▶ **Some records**
--
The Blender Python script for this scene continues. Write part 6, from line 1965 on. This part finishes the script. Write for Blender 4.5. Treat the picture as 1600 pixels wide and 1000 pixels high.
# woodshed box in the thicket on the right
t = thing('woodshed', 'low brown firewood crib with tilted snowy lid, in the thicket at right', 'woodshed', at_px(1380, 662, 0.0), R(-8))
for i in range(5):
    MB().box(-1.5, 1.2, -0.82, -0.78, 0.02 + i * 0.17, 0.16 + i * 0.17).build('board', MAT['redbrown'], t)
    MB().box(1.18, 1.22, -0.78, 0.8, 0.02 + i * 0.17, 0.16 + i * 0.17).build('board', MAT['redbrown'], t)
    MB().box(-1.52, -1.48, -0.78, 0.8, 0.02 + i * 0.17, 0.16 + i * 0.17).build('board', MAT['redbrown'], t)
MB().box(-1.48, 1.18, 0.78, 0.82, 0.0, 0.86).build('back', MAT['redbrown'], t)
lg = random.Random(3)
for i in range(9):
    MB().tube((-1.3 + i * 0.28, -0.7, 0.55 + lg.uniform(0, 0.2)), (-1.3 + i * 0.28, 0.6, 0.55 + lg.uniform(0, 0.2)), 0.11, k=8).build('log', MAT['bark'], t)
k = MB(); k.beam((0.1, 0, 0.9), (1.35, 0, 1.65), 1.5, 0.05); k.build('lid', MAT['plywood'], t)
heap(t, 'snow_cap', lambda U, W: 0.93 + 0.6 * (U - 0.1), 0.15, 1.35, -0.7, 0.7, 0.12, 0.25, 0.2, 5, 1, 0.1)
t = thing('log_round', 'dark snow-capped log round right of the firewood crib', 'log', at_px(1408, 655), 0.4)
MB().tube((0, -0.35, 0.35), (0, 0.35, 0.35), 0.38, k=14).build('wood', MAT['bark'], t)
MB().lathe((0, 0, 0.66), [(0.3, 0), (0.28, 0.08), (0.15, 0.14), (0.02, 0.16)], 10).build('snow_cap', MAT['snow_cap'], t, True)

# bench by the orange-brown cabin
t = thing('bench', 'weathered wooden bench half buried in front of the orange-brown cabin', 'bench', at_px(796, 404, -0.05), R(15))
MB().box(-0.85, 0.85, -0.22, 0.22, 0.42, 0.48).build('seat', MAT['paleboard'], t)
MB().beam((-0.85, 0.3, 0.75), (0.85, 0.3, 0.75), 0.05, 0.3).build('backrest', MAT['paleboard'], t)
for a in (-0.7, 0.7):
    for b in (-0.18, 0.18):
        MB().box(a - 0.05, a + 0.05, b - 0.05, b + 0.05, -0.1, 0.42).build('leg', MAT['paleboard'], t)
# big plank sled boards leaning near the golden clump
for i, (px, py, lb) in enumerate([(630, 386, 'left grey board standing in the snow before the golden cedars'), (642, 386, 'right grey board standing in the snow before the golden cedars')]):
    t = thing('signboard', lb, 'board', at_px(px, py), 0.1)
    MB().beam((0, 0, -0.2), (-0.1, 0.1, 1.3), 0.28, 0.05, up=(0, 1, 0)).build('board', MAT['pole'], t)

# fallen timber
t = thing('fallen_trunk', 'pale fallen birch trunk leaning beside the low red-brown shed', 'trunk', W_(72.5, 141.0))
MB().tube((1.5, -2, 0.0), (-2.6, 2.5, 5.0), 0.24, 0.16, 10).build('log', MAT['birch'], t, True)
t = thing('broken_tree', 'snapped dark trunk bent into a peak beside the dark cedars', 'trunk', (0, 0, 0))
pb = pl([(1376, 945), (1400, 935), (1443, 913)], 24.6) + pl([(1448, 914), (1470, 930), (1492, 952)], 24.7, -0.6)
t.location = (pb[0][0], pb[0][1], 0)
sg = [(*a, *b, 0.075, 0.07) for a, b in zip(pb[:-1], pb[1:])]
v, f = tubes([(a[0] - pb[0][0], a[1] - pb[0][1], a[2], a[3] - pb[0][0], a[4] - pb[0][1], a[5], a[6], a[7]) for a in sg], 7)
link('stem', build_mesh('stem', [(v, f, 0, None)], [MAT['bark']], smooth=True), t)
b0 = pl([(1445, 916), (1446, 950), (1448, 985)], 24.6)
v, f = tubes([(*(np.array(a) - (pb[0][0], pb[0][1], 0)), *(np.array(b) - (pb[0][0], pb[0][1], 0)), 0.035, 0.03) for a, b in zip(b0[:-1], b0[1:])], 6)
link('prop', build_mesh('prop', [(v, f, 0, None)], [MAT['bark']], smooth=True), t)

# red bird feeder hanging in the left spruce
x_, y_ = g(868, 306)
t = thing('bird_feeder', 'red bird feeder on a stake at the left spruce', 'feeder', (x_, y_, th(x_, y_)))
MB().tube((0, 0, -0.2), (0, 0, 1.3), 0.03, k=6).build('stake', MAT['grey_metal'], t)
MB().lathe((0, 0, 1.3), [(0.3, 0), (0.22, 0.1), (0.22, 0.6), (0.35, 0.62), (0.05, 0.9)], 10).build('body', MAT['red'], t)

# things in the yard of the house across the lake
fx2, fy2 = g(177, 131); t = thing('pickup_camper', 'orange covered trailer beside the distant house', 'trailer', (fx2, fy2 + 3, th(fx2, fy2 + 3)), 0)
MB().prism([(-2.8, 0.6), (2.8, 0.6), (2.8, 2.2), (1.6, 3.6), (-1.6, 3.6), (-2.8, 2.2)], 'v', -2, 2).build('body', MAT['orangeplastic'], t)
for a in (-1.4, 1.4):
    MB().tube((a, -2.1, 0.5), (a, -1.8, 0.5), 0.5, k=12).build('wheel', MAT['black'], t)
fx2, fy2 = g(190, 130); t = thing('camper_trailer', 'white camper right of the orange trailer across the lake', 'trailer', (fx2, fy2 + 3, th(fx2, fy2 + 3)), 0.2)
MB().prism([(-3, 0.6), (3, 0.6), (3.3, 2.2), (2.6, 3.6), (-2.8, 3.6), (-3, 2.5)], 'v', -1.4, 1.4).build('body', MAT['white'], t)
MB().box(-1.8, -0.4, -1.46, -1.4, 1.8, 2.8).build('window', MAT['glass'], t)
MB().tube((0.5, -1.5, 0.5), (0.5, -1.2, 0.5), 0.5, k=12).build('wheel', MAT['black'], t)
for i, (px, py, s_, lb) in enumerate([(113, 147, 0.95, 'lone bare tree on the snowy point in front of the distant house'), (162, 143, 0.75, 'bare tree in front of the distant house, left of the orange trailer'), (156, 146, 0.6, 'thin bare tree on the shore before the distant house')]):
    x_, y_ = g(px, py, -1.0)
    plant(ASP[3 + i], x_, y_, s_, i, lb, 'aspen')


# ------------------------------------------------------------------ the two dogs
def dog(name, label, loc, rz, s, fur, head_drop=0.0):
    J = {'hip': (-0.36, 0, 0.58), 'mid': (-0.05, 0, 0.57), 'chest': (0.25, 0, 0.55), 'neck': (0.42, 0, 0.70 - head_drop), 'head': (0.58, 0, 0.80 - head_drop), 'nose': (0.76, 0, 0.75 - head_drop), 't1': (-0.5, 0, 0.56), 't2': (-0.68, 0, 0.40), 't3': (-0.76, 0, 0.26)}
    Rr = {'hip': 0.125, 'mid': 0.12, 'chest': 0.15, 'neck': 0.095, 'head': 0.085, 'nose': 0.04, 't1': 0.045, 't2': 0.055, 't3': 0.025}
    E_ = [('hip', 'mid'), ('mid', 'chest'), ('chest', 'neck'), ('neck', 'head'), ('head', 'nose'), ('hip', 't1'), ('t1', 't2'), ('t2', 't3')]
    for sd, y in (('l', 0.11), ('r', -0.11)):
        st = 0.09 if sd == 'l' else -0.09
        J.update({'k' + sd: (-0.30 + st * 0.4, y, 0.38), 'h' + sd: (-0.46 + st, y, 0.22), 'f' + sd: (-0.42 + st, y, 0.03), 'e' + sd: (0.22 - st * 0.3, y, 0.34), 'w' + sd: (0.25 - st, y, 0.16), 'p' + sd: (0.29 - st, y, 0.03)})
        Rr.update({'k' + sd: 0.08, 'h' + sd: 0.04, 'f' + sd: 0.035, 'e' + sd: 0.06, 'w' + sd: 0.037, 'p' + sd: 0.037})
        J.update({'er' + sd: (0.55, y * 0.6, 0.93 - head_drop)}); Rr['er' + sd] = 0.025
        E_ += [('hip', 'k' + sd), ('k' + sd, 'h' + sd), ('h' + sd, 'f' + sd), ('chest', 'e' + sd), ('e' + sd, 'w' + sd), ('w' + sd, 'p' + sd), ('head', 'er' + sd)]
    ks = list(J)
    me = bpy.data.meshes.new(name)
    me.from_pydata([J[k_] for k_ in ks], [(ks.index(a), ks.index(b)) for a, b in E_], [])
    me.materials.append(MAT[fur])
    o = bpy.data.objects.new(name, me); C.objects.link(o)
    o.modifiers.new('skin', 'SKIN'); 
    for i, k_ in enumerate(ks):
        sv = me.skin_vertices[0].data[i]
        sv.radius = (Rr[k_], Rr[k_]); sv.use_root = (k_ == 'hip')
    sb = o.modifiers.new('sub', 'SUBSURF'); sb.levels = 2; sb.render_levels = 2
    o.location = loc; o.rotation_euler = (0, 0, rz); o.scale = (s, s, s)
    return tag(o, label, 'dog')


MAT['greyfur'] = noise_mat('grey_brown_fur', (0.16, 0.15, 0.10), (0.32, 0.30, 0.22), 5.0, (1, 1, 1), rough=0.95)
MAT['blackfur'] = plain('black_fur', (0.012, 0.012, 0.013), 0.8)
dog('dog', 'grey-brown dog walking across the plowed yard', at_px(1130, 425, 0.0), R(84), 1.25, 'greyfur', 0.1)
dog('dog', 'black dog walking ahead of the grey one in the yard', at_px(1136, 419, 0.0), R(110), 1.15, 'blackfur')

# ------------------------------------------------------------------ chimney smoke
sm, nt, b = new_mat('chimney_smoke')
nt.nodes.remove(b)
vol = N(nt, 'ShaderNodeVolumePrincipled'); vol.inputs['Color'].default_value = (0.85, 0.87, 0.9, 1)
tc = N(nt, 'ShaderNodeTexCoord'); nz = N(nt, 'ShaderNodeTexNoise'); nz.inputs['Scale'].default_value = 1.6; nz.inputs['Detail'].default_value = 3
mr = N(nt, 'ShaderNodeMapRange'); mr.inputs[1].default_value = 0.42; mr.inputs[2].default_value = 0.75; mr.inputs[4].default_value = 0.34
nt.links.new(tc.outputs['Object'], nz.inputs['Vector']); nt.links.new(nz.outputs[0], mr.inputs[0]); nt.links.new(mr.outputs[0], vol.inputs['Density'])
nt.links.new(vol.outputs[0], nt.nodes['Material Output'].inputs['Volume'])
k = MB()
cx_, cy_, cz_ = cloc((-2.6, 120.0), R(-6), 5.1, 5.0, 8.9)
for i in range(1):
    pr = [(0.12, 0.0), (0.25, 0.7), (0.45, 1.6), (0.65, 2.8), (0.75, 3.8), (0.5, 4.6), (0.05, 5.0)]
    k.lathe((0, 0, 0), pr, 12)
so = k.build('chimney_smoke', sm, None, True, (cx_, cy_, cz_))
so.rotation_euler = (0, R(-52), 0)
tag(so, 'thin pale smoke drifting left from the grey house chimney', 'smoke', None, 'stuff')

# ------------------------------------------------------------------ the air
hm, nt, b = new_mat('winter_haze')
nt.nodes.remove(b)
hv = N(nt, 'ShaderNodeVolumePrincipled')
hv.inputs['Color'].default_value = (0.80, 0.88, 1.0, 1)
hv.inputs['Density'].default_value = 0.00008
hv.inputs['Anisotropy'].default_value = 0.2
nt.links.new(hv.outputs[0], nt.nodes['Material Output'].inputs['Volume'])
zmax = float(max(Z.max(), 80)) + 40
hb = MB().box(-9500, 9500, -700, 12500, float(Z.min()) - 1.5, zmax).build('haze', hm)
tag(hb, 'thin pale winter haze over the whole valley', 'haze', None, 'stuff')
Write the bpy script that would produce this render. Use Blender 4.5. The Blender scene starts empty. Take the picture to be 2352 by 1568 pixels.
--
▶ **OBJECTIVE**
Quote exactly the first line of the data and every line after it through the one holding "MAT['snow_cap'], t, True)".

▶ **FINISHED TASK**
The Blender Python script for this scene continues. Write part 6, from line 1965 on. This part finishes the script. Write for Blender 4.5. Treat the picture as 1600 pixels wide and 1000 pixels high.
# woodshed box in the thicket on the right
t = thing('woodshed', 'low brown firewood crib with tilted snowy lid, in the thicket at right', 'woodshed', at_px(1380, 662, 0.0), R(-8))
for i in range(5):
    MB().box(-1.5, 1.2, -0.82, -0.78, 0.02 + i * 0.17, 0.16 + i * 0.17).build('board', MAT['redbrown'], t)
    MB().box(1.18, 1.22, -0.78, 0.8, 0.02 + i * 0.17, 0.16 + i * 0.17).build('board', MAT['redbrown'], t)
    MB().box(-1.52, -1.48, -0.78, 0.8, 0.02 + i * 0.17, 0.16 + i * 0.17).build('board', MAT['redbrown'], t)
MB().box(-1.48, 1.18, 0.78, 0.82, 0.0, 0.86).build('back', MAT['redbrown'], t)
lg = random.Random(3)
for i in range(9):
    MB().tube((-1.3 + i * 0.28, -0.7, 0.55 + lg.uniform(0, 0.2)), (-1.3 + i * 0.28, 0.6, 0.55 + lg.uniform(0, 0.2)), 0.11, k=8).build('log', MAT['bark'], t)
k = MB(); k.beam((0.1, 0, 0.9), (1.35, 0, 1.65), 1.5, 0.05); k.build('lid', MAT['plywood'], t)
heap(t, 'snow_cap', lambda U, W: 0.93 + 0.6 * (U - 0.1), 0.15, 1.35, -0.7, 0.7, 0.12, 0.25, 0.2, 5, 1, 0.1)
t = thing('log_round', 'dark snow-capped log round right of the firewood crib', 'log', at_px(1408, 655), 0.4)
MB().tube((0, -0.35, 0.35), (0, 0.35, 0.35), 0.38, k=14).build('wood', MAT['bark'], t)
MB().lathe((0, 0, 0.66), [(0.3, 0), (0.28, 0.08), (0.15, 0.14), (0.02, 0.16)], 10).build('snow_cap', MAT['snow_cap'], t, True)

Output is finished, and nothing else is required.